Mission belts are made of genuine leather and come in more than a dozen belt-and-buckle color combinations. The belts, priced from $35 to $40, are unisex and can be comfortably worn by men, women and children, said Holzapfel, 34, who calls himself the company’s Belt Evangelist.

Brother Zac, 34, is dubbed the Belt Sensei, handling logistics and product management, while their partner, Jeff Jensen, 33, is the Belt Guru, overseeing operations and information technology.

The three men are from Newport Beach, Calif., home to Mission’s headquarters. The company’s operations and warehouse are in Provo.

In 1993, the Holzapfels moved to Provo after their father, Richard, was hired at Brigham Young University. The elder Holzapfel is a professor in the’ Religious Education Department, with an emphasis on the LDS Church and Jewish and ancient histories.
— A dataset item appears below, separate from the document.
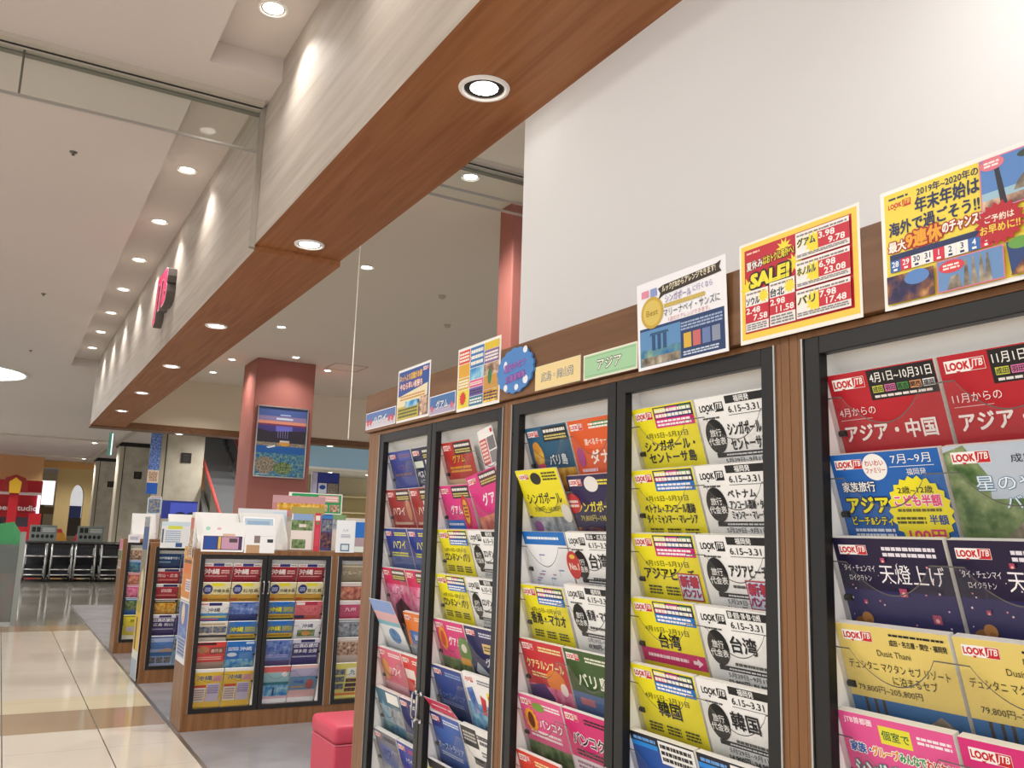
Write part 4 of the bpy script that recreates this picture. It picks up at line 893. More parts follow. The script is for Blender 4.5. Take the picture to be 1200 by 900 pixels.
def oki_stripe():
    p = cover('#4a78b4', 0.012); p.p([(4, 0), (18, 0), (15, 3), (5, 3)], '#2a72c8'); p.t('沖縄', 1.4, 6.2, 4.4, '#f0e63a', w=10, oc='#2a5a5a', ow=.05); p.r(12.2, 4, 20.4, 8.6, '#7a968c'); p.lines(12.6, 4.4, 20, 8.2, 3, '#c8b84a', 3); p.r(0, 9.8, 21, 13.2, '#d0b030'); p.lines(2, 10.6, 19, 12.4, 1, '#8a5a1a', 5); p.r(0, 13.2, 21, 29.7, '#3a5a48'); return p
def blueflat():
    p = cover('#3458ac', 0.012); p.r(0, 1, 21, 9.6, '@blue'); p.t('ホテル&', 10.5, 5.4, 2.8, '#b8c8ec', w=15, al='c', b=0.0); p.r(0, 9.6, 21, 29.7, '#26387c'); return p
def beigephotos():
    p = cover('#e2d6c4', 0.012); p.lines(2, .6, 19, 2.8, 1, '#a89878', 3)
    for u in (.6, 10.6): p.r(u, 3.4, u + 9.6, 8.4, '@city')
    p.r(0, 10, 21, 12, '#3a3640'); p.r(0, 12, 21, 29.7, '#e2d6c4'); return p
def redtrain():
    p = cover('#d84a44', 0.012); p.r(0, .4, 14, 2.4, '#4a2a28'); p.e(5, 6, 4.2, 2.8, '#b8805a'); p.r(10, 4.2, 20, 9, '#7a5248'); p.t('鹿児島', 14.8, 6.8, 2.8, '#f0c8b0', al='c', w=8); p.lines(2, 11, 19, 14, 2, '#f4b8a8', 4); p.r(0, 15.5, 21, 29.7, '#b8a090'); return p
def blueoki():
    p = cover('#2f74c4', 0.012); p.r(14, .6, 20, 2.4, '#c8d8ec'); p.t('沖縄', 14.4, 6, 3.4, '#f2f4f8', w=9, al='c'); p.lines(1.4, 4.4, 9, 7.4, 2, '#e8f0fa', 3); p.e(4.6, 10.4, 3.6, 1.6, '#e4ecf2'); p.r(10, 8.8, 20, 14, '#5a90cc'); p.r(0, 14, 21, 29.7, '@sea'); return p
def yelbottom():
    p = cover('#e2bc3a', 0.012); p.r(0, 0, 21, 2.2, '#ecebe6'); p.t('沖縄', 2.4, 6.6, 4.2, '#2a2a5c', w=11, oc='#f0e8c0', ow=.03); p.r(14, 5, 20, 9.4, '#c890a0'); p.r(1, 12, 9.6, 25, '#e8e0da'); p.r(1, 12, 9.6, 14, '#d04a34'); p.r(10.4, 11, 19.6, 25, '#d4cade'); p.lines(1.6, 15, 9, 24, 5, '#b09088', 3); p.lines(11, 12, 19, 19, 5, '#8a7ab0', 4); return p
def pinkoki():
    p = cover('#dc6e76', 0.012); p.r(.6, .6, 7, 2.8, '#f0e8e4'); p.r(7.4, .4, 17, 3, '#b83a50'); p.t('沖縄', 12.5, 6.4, 4, '#c82c44', w=10, al='c', oc='#f0b8b4', ow=.04); p.r(0, 11.2, 8, 13.6, '#33305c'); p.r(8, 11.2, 18, 13.6, '#c0604a'); return p
def whiteoki():
    p = cover('#ecebee', 0.012); p.t('沖縄', 10.5, 4.6, 3.4, '#2c3470', w=10.5, al='c'); p.r(3, 7.8, 17, 13.2, '@forest'); p.e(10, 10.6, 3.6, 2, '#d89a4a'); return p
def summer():
    p = cover('#7688c0', 0.012); p.r(0, 1, 21, 14, '@blue'); p.t('夏', 10.5, 6.2, 4.6, '#3448a8', al='c', oc='#a8b4e0', ow=.05); p.lines(2, 11.5, 19, 14.4, 2, '#b8b4e0', 4); p.r(0, 16.5, 21, 29.7, '#6a5a8c'); return p
def shuccho(l2):
    p = cover('#d8d6e4', 0.012); p.r(6, .4, 17, 2.6, '#2e2a64'); p.r(0, 3.2, 21, 12.6, '#3c3470')
    p.t('出張応援団', 10.5, 5.2, 3.4, '#f2f0f6', w=18.6, al='c', b=.03); p.t(l2, 10.5, 9.6, 3.2, '#f2f0f6', w=18.0, al='c', b=.03); p.r(0, 12.6, 21, 29.7, '#4a4080'); p.lines(1, 13.2, 20, 15, 1, '#c8c4dc', 3); return p
def coast(top_, mid):
    p = cover(top_, 0.012); p.r(0, 4.4, 21, 8, '#e0a098'); p.r(0, 5, 21, 12.6, mid); p.e(17, 6.6, 2.2, 1.9, '#f0e6e6'); p.r(0, 12.6, 21, 16, '#2c7a88'); p.r(0, 15, 21, 24, '@sea'); p.r(9.4, 17, 10.6, 23, '#24304a'); p.r(0, 24, 21, 26, '#e0b8c0'); p.r(0, 26, 21, 29.7, '#f0eef0'); return p
for c in range(4): iput(6.87, c, 0, oki_red(), 'dark red Okinawa brochure')
for c, s in enumerate(('沖縄本島', '石垣島', '沖縄本島', '宮古島')): iput(6.87, c, 1, oki_yel(s), 'yellow Okinawa brochure with navy circle')
iput(6.87, 0, 2, oki_white(), 'white and blue Okinawa brochure'); iput(6.87, 1, 2, blueflat(), 'dark blue brochure')
iput(6.87, 2, 2, oki_stripe(), 'blue and gold Okinawa brochure'); iput(6.87, 3, 2, pinkoki(), 'pink Okinawa brochure')
iput(6.87, 0, 3, beigephotos(), 'beige brochure with two photos'); iput(6.87, 1, 3, oki_stripe(), 'blue and gold Okinawa brochure')
iput(6.87, 2, 3, oki_stripe(), 'blue and gold Okinawa brochure'); iput(6.87, 3, 3, whiteoki(), 'white Okinawa brochure with food photo')
iput(6.87, 0, 4, redtrain(), 'red brochure with pictures'); iput(6.87, 1, 4, blueoki(), 'bright blue Okinawa brochure')
iput(6.87, 2, 4, summer(), 'periwinkle summer brochure'); iput(6.87, 3, 4, shuccho('博多発 全国'), 'purple business trip brochure')
iput(6.87, 0, 5, yelbottom(), 'golden Okinawa brochure with tables'); iput(6.87, 1, 5, yelbottom(), 'golden Okinawa brochure with tables')
iput(6.87, 2, 5, coast('#d86a68', '#9cc4c8'), 'coral and teal seaside brochure')
def coast2():
    p = cover('#ecc0bc', 0.012); p.r(0, 2.6, 21, 9, '#b8b0cc'); p.r(0, 9, 21, 24, '#6a94b8'); p.t('沖縄', 7, 13.6, 3.2, '#2a58a8', al='c', w=9); p.lines(2, 16.5, 12, 18.5, 1, '#e0a03a', 3); p.e(16, 15.6, 3.2, 4, '#b8605a'); p.r(0, 20, 21, 26, '#e8bcb8'); p.r(0, 26, 21, 29.7, '#f0eef0'); return p
iput(6.87, 3, 5, coast2(), 'pale pink seaside brochure')
def simple(base, pic, txt=None, tc='#f2eeea', top=None):
    p = cover(base, 0.012)
    if pic: p.r(.6, 3.4, 20.4, 14.5, pic)
    if top: p.r(0, 0, 21, 3, top)
    p.lines(1.4, .8, 19, 2.4, 1, tc, 3)
    if txt: p.t(txt, 10.5, 7, 3.6, tc, al='c', w=16)
    return p
iput(6.87, 4, 0, simple('#a89a80', None, 'クルーズ', '#e8e0cc'), 'taupe brochure'); iput(6.87, 4, 1, simple('#8c5a4c', '@sunset', None, '#f0d8c8', '#e8e4e0'), 'brown brochure')
iput(6.87, 4, 2, simple('#d05a7c', None, '九州', '#f8e8ec', '#f0ecec'), 'rose Kyushu brochure'); iput(6.87, 4, 3, simple('#8c94a4', '@grey'), 'grey blue brochure')
iput(6.87, 4, 4, simple('#d8c8bc', '@people'), 'brochure with a couple photo')
p = cover('#e0d878', .012); p.r(11, 4, 20.6, 12, '#f2f0e4'); p.t('九', 15.5, 7.6, 5, '#2a8a8a', al='c')
for i in range(3): p.r(1, 5 + i * 6, 9.6, 9.6 + i * 6, '@city'); p.r(11, 13 + i * 4, 20, 16 + i * 4, '@night')
p.r(0, 25, 21, 27, '#d87a3a'); iput(6.87, 4, 5, p, 'lime Kyushu brochure with photos')
def navyband():
    p = cover('#1f4470', .012); p.t('神戸発着便で行く', 10.5, 4.4, 2.6, '#e4eef4', w=18.5, al='c'); p.lines(1.4, 7.6, 12, 9.2, 1, '#a8c4d8', 4); p.r(0, 10.6, 21, 29.7, '#2a3c6c'); return p
def redb(s):
    p = cover('#b02a3c', .012); p.r(0, 0, 21, 2.8, '#dcd8dc'); p.r(7, .3, 20, 2.6, '#2c2a5c'); p.t(s, 10.5, 6.6, 3.6, '#f4e2dc', w=18, al='c'); p.lines(1.4, 10, 19.6, 12, 1, '#e88a80', 3); return p
MID = [(navyband(), 'navy brochure with white heading'), (redb('岡山・広島'), 'red brochure with white lettering'), (redb('四国'), 'red brochure with pale block'),
       (simple('#4a3c30', '@gold', None, '#d8d4c0'), 'dark multicoloured brochure'), (shuccho('広島 松山'), 'purple business trip brochure'), (None, '')]
for r_, (p, lk) in enumerate(MID):
    if p: iput(9.05, 0, r_, p, lk)
p = cover('#a8b8dc', .012); p.r(0, 1, 21, 2, '#3a4878'); p.r(0, 6, 21, 13, '#5a86c8'); p.p([(6, 16), (16, 12), (21, 13), (21, 16)], '#c8a890'); p.r(0, 16, 21, 20, '#3a78b8')
for i in range(3): p.r(1 + i * 6.8, 21, 6.8 + i * 6.8, 27, '@city')
iput(9.05, 0, 5, p, 'pale blue seaside brochure')
for r_, (cc, tt) in enumerate((('#33508c', '四国'), ('#a83444', '山陰'), ('#c89038', '北陸'), ('#6a8a4a', '信州'), ('#4a4080', '出張'), ('#8ab0d0', '関西'))): iput(9.05, 1, r_, simple(cc, '@city' if r_ % 2 else None, tt), ('blue', 'crimson', 'amber', 'olive', 'violet', 'sky blue')[r_] + ' regional brochure')
FAR = [('#cfc0a8', '@people', 'cream'), ('#4a86c8', '@reef', 'blue'), ('#c8506a', '@sunset', 'rose red'), ('#d8489a', '@pink', 'magenta'), ('#3f78b4', '@forest', 'blue and green'), ('#e8d840', None, 'yellow')]
for r_, (b_, pc, nm) in enumerate(FAR):
    p = simple(b_, pc, '旅' if pc is None else None, '#4a4420' if pc is None else '#f0ece4')
    if pc is None: p.e(10.5, 17, 6, 3.4, '#d8cce0'); p.r(0, 24, 21, 29.7, '#ece8d8')
    iput(11.2, 0, r_, p, nm + ' brochure')
# posters on the left ends of the islands
SX = 1.268
def side(p, name, label, yc, ztop, cat='poster', tilt=0.0, dx=0.0): return place(p, name, label, (SX - dx, yc, ztop), RZ, None, tilt, cat=cat)
p = Print(36, 40, '#f0eadc', .002); p.r(1, 0, 35, 26, '#e0903a'); p.r(1, 0, 35, 9, '@gold'); p.e(17, 5, 7, 3.4, '#d85a5a'); p.r(3, 10, 33, 12.5, '#7a4a2a'); p.r(1, 13, 35, 20, '#e07a2c'); p.r(1, 20, 35, 36, '#dc8a3c'); p.r(16, 24, 34, 33, '#e8dcd8'); p.lines(17, 25, 33, 32, 4, '#8a7aa8', 3); p.r(1, 36, 35, 38, '#d88a4a')
side(p, 'poster', 'orange poster on the end of the near island rack', 7.10, 1.30)
p = Print(36, 44, '#e4e6ee', .002); p.r(1, 1, 35, 30, '#5a70b4'); p.e(16, 9, 7, 8, '#d8c0a0'); p.e(15, 7, 4, 4, '#e8d8c4'); p.r(1, 18, 35, 30, '@blue'); p.r(3, 26, 33, 40, '#a8b4d0'); p.lines(4, 27, 32, 39, 5, '#4a5c94', 3)
side(p, 'poster', 'blue and white poster below the orange one on near island end', 7.09, 0.895)
p = Print(14, 30, '#cdb8a4', .002); p.r(.5, .5, 13.5, 9, '#c86a58'); p.r(.5, 9, 13.5, 20, '@people'); p.lines(1.5, 21, 12.5, 28, 4, '#8a7058', 3)
side(p, 'leaflet', 'small tan leaflet above the orange poster on the near island end', 6.99, 1.52, 'leaflet', dx=0.012)
p = Print(36, 152, '#ebe6d8', .006)
p.r(.6, .6, 35.4, 20, '@grey'); p.r(.6, 10, 35.4, 40, '#3a5a98'); p.r(.6, 32, 35.4, 84, '@stone'); p.e(18, 66, 11, 16, '#d8c48a'); p.e(18, 60, 7, 8, '#e8dcb0'); p.r(.6, 84, 35.4, 128, '#e2b830'); p.e(18, 86, 14, 6, '#b0a83a'); p.r(9, 96, 17, 126, '#2a2620'); p.r(.6, 126, 35.4, 140, '#d8dcd8'); p.r(.6, 134, 35.4, 151.4, '#9cb0c4')
side(p, 'photo_banner', 'tall narrow photo banner with yellow panel on middle island end', 9.30, 1.535, 'banner', dx=0.02)
p = Print(26, 34, '#ddd2cc', .002); p.r(.5, .5, 25.5, 12, '@pink'); p.r(.5, 13, 25.5, 24, '@forest'); p.lines(2, 25, 24, 32, 4, '#8a6a5a', 3)
side(p, 'poster', 'small pink and green poster on far island end', 11.42, 1.28)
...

Style and practicality aside, Zac Holzapfel said his father was a major influence in the company’s focus on social consciousness. Mission donates $1 for every belt sold, representing 20 percent of its profits, to Kiva. The fund supports economic development and entrepreneurship, mostly in developing countries.

"My dad is a politically active person who is well aware of issues and struggles around the world," he said. "He taught us to be aware of other places. He was 100 percent a major factor in the way we put together our business model."

Nate Holzapfel said he and his family have been given so much, "we wanted to give something back."